(Exercise objective):
Count lines, not occurrences: give the number of lines holding the word "scene", and nothing besides.
# # # # #
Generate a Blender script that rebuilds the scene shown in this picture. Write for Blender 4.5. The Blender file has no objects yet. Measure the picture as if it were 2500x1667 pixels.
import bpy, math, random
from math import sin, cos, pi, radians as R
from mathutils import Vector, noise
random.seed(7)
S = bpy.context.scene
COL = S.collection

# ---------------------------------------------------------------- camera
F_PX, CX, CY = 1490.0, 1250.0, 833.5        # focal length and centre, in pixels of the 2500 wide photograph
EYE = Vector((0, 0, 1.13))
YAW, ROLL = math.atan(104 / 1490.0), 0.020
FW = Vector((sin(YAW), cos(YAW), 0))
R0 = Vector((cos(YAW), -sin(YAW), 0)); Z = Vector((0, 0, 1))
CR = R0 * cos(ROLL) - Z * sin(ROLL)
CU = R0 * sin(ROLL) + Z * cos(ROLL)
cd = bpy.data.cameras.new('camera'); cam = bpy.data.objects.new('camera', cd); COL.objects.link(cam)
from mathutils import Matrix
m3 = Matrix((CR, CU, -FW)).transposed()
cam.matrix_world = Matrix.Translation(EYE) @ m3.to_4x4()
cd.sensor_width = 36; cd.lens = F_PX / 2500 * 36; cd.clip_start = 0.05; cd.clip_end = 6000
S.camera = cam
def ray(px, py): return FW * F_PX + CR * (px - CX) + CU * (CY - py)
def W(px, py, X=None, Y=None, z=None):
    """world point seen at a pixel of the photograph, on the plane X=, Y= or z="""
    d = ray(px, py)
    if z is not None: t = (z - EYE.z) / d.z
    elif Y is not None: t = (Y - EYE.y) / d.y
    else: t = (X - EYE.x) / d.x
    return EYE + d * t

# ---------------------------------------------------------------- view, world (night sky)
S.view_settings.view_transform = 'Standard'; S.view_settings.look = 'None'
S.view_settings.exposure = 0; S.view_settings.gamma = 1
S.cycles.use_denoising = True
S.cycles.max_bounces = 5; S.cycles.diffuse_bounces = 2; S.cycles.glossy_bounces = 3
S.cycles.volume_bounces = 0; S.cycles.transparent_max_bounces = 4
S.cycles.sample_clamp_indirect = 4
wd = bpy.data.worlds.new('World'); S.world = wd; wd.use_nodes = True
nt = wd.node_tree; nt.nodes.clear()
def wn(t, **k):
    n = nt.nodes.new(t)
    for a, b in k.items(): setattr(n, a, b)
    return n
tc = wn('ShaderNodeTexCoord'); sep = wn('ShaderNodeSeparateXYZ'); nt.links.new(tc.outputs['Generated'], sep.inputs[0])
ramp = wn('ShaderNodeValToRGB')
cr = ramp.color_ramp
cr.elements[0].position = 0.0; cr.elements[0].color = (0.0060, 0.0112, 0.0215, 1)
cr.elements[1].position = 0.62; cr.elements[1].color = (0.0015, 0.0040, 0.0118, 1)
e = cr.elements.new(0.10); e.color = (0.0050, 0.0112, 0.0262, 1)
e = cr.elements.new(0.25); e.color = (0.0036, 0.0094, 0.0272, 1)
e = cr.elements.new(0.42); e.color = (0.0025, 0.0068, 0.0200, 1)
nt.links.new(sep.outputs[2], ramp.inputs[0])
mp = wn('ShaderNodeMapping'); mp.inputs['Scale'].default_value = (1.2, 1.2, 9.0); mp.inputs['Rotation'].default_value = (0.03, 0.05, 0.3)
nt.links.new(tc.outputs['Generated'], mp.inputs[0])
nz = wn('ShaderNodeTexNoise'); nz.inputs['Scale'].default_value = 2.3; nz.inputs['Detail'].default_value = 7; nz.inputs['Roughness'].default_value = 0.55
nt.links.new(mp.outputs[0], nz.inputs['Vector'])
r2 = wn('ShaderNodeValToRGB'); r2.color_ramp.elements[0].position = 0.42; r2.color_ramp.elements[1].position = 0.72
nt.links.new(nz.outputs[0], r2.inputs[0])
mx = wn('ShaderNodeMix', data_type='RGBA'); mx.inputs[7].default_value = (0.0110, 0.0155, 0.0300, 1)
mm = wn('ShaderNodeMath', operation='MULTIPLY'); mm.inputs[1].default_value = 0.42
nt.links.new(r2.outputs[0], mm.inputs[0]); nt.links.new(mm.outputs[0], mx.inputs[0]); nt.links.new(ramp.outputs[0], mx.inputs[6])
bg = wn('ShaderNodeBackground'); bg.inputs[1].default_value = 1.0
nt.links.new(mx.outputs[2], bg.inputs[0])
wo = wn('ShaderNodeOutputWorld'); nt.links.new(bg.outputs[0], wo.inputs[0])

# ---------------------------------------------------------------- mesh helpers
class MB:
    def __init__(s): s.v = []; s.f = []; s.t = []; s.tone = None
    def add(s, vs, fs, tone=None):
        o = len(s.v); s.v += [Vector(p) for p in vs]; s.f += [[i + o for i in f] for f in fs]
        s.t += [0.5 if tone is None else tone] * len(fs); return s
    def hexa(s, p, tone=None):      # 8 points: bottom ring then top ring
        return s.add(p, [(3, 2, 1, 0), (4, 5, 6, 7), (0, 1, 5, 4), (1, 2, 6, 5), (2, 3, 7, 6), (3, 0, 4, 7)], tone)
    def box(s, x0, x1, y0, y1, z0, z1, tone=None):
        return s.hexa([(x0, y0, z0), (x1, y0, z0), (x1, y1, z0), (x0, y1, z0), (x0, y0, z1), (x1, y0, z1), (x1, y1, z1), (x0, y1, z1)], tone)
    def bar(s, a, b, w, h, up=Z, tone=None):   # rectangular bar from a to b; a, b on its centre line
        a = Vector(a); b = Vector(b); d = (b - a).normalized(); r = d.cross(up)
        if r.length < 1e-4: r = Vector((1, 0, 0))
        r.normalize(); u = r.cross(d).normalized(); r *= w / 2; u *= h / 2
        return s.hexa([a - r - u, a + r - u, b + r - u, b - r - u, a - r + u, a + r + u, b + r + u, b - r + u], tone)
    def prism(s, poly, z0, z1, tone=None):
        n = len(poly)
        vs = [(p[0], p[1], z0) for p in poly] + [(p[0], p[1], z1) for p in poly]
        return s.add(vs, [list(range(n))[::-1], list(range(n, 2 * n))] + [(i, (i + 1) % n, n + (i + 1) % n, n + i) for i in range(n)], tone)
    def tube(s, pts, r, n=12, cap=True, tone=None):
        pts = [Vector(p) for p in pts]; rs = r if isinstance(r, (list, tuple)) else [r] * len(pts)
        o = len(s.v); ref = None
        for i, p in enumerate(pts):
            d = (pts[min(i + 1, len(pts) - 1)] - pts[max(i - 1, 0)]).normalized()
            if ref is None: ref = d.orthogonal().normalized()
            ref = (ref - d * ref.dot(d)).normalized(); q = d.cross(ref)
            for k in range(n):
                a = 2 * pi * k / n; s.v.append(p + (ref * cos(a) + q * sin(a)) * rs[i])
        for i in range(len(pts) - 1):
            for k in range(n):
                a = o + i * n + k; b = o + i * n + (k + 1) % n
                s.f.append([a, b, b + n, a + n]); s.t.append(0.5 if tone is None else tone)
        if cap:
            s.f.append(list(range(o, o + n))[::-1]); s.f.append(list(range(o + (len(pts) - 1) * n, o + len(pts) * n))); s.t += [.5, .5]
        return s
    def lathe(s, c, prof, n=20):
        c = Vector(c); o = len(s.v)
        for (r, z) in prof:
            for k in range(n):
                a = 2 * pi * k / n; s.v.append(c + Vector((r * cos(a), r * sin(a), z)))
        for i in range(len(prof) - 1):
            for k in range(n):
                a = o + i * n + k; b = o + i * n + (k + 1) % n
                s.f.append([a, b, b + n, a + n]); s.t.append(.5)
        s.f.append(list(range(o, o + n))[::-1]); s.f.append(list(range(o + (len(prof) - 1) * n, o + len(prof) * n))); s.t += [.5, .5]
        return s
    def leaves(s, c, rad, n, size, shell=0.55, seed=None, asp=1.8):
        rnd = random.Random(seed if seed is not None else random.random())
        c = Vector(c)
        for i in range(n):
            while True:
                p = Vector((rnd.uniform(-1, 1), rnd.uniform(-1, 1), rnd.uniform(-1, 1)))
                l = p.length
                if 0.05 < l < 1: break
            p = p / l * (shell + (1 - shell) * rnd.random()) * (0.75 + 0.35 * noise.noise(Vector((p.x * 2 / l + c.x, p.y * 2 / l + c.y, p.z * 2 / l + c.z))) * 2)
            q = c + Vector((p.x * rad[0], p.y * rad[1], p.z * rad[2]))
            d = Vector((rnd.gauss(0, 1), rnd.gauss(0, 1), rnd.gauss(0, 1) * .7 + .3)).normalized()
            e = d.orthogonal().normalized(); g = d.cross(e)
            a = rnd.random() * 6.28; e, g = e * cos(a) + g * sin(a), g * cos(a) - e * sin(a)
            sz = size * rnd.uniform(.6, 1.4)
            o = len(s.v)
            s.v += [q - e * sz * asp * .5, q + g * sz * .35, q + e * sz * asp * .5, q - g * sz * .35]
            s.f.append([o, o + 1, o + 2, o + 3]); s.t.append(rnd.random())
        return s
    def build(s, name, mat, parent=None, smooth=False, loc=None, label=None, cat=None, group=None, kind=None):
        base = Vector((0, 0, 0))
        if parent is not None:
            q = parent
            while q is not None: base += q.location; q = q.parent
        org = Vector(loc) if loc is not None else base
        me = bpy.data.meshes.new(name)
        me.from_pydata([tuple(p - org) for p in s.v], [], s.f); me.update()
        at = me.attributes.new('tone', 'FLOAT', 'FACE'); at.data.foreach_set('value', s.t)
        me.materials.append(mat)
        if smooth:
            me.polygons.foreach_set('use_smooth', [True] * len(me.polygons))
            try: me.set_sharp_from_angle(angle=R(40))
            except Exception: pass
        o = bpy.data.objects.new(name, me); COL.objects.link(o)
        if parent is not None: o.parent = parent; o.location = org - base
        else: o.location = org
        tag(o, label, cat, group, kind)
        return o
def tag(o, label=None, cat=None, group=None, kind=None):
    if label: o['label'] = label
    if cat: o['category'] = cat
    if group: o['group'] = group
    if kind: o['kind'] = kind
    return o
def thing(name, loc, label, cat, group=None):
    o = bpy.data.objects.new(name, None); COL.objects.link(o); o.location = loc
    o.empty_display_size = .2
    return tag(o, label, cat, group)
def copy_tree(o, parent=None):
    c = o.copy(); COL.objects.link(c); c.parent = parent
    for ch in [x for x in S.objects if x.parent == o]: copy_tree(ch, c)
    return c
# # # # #
(Finished task):
2